«Quizás por ello se los repetía una y otra vez a este asturiano amateur que prestaba buenos oídos a cambio de un de un plato de su arroz con leche«
Esta semana hace veinte años que llegué a Gijón. Me recibió un cielo del mismo color que las paredes de la estación de Alsa. Ese gris de julio era exótico y cautivador para alguien nacido en la Costa de la Luz. Como un liviano orbayu, casi imperceptible, que todo lo empapa, esta ciudad me fue calando hasta que se convirtió en mi ciudad.
A los pocos días de mi llegada, una amiga me instó a relizar un acto de inculturación como a aquel que interpretó Richard Harris en Un hombre llamado Caballo. Era la fiesta de su pueblo, una envejecida aldea de 40 casas y 90 habitantes, a orillas del río Dobra. Como no había mozos suficientes para sacar al santo en procesión, la solución pasaba por vestir a un andaluz de asturiano. Así que, el andaluz se calzó las madreñas y estuvo ensañando varios días por las caleyas cercanas a la ermita hasta que, tras varios resbalones y caídas, alcanzó la suficiente pericia como para no hacer un excesivo ridículo el día de la solemnidad y para que San Juan «El Degollau» pudiera procesionar sin que su cabeza corriera aún más peligro.

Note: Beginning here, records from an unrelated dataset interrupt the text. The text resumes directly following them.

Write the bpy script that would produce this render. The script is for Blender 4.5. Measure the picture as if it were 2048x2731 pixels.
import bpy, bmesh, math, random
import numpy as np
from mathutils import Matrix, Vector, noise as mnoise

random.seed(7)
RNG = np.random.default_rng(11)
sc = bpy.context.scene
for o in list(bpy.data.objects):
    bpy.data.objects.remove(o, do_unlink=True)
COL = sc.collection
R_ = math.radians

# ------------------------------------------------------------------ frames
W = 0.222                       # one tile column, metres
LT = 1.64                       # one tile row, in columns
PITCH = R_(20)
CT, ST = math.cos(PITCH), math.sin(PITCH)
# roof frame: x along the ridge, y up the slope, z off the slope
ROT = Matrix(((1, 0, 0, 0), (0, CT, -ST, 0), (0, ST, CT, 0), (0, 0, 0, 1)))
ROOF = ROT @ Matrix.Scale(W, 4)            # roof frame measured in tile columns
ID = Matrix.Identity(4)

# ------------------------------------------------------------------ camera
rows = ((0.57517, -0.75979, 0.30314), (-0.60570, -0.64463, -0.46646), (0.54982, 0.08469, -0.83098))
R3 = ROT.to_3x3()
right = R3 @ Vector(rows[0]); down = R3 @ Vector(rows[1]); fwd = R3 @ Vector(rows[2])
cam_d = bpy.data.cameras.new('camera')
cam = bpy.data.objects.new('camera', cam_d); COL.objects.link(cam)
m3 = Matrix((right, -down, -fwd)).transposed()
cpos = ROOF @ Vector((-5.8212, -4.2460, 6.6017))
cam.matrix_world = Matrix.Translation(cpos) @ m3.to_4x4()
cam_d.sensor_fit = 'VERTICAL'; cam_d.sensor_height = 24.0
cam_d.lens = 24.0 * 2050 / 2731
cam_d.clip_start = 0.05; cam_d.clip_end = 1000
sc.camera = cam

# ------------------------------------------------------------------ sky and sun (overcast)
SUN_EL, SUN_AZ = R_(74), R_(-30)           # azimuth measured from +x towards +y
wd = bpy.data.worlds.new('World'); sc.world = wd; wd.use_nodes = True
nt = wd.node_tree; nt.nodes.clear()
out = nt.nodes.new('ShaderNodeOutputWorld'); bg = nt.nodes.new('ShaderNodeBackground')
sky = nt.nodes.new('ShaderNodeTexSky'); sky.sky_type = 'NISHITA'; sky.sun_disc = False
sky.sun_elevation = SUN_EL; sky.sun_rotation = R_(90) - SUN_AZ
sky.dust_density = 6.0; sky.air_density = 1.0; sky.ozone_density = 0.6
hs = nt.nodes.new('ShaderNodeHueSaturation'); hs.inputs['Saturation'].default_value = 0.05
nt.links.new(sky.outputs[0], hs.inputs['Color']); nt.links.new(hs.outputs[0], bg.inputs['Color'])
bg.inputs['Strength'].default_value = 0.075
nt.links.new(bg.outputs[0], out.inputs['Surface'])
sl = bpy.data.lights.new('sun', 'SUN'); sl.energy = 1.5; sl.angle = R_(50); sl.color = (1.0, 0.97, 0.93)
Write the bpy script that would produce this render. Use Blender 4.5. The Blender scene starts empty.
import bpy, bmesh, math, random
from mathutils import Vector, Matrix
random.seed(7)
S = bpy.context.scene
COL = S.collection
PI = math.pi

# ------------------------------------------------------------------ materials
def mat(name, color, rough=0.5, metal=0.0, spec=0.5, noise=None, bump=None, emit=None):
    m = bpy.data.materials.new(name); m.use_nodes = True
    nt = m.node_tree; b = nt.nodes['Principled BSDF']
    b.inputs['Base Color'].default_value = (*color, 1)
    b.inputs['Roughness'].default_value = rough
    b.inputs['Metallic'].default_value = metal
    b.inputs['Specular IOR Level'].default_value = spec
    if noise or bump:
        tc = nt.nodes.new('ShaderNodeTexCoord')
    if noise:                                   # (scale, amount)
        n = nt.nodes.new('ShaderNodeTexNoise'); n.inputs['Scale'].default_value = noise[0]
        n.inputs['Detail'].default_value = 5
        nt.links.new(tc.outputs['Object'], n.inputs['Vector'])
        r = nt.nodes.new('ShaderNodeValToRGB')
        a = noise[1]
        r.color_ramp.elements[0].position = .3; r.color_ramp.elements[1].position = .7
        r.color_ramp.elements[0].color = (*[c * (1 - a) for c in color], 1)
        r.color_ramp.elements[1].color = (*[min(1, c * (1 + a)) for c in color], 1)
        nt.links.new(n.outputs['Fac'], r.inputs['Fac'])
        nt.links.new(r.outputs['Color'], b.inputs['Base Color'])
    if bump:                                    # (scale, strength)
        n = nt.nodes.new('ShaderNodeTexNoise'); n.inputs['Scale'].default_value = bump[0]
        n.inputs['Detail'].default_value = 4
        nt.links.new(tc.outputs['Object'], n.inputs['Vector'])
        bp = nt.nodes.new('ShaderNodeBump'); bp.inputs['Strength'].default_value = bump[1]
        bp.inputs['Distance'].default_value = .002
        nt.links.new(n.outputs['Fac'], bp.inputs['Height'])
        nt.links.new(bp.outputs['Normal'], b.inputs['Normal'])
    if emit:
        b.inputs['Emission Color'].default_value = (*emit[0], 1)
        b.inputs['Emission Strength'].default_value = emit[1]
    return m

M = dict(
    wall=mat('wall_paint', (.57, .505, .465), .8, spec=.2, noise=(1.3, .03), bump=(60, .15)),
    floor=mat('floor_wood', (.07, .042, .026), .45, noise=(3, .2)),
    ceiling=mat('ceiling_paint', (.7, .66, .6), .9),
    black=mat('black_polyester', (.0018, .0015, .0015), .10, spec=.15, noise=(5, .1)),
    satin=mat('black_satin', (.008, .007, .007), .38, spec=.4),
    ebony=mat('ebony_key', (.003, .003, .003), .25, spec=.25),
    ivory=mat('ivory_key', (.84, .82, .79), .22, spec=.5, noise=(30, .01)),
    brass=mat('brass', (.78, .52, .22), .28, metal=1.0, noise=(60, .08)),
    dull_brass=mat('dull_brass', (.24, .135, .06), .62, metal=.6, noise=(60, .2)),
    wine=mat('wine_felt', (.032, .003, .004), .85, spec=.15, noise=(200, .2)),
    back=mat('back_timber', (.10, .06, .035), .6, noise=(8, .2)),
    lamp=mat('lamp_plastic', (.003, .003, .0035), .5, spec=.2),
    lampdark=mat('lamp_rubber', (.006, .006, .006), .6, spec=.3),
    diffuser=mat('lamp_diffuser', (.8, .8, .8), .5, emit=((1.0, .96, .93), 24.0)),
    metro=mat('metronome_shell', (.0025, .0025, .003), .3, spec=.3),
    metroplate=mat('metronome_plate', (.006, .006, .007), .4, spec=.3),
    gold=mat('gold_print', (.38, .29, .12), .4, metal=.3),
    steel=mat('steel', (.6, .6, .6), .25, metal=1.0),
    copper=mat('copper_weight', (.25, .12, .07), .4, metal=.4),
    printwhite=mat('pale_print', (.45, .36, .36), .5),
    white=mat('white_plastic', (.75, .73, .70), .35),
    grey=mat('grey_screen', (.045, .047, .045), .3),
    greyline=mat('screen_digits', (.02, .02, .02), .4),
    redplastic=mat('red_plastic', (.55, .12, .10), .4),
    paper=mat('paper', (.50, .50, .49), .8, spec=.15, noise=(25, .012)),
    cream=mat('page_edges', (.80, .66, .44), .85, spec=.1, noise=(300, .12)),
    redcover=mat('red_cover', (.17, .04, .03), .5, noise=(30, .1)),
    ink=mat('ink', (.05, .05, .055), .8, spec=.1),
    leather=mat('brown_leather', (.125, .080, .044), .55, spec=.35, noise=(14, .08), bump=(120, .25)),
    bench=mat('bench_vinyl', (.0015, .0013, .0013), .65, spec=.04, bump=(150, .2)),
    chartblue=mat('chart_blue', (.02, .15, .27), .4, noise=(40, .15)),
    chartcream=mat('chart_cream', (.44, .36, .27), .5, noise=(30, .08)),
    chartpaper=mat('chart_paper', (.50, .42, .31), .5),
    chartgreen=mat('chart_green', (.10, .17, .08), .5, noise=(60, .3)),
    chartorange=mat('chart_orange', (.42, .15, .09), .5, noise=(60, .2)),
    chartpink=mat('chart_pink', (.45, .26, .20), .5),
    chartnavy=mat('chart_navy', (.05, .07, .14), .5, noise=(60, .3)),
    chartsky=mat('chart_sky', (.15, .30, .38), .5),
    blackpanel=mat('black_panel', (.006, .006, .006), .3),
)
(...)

Tras la romería vinieron las subasta del ramu, la subida a la jorcadiella y la fiesta de prao en la que el andaluz descubrió que la sociedad que bebe unida permanece unida.
Los días posteriores a la fiesta los pasé conversando con la güeli de mi amiga, una matriarca con un talento natural para los guisos y la retranca que me adoptó como nieto. Después de la pitanza, nos sentábamos a tomar café en el porche de su casa y yo me quedaba embelesado escuchando sus historias: frágiles fragmentos de pasado conservados en la memoria oral de nuestros mayores. Güelita me hablaba de los «fugaos» que vivieron en la montaña y a los que ella, de niña, llevaba comida en una cesta de mimbre que aún conservaba y que le gustaba enseñarme como el arma de familia noble que pasa de generación en generación. Me hablaba de los que emigraron y volvieron, pero sobre todo, de los que no volvieron; de romances clandestinos que todos en el pueblo conocían y aceptaban; del hijo del cura y los secretos de la molinera; de cómo suenan las tripas del alma cuando uno tiene hambre de verdad y la injusticia no solo niega el pan sino un sustento mucho más importante: la dignidad. Era como si la güeli sintiera el deber de evitar que los nombres de sus historias cayesen en el insondable pozo del olvido. Quizás por ello se los repetía una y otra vez a este asturiano amateur que prestaba buenos oídos a cambio de un de un plato de su arroz con leche.
Las historias de la güeli siempre eran interrumpidas por la visita de la señora María, su vecina, una mujer que llevaba el sufrimiento tatuado en cada una de las arrugas de sus sienes. Desde niña se acostumbró a que la moliesen a palos. Primero fue su padre, que además abusó de ella; luego su marido. Escapó de un círculo del infierno para caer en otro más profundo, hiriente y desolador. Su matrimonio fue un contrato de esclavitud que la mantuvo años con la mirada rota por la tristeza y la cerviz inclinada hasta el día en que a su verdugo le dio por morirse. La güeli mi contó que cuando le llegó su San Martín, el marido de María se retorcía en la cama y, desconsolado, le lloraba a su esposa: «¡Ay, María, que me voy y no os dejo nada!». A lo que María respondió: «Con que nos dejes, ya nos dejas bastante».
María era muy malhablada y a cada diez palabras soltaba un cagamento. La güeli se enrojecía cuando su vecina blasfema en mi presencia y le dijo: «¡María! No mentes tanto a Dios y habla bien que vas a asustar al nenu». María me miró y dijo: «No me lo tengas en cuenta. Para mí son solo palabras. Yo no sé muy bien lo que digo. Aunque, yo por lo menos me acuerdo de Dios a cada momento. Él, en cambio, no se ha acordado de mí ni un solo día de mi vida». Las palabras de la señora María me han ido empapando desde entonces como un liviano orbayu, casi imperceptible, que te cala los huesos y se te encoge el alma.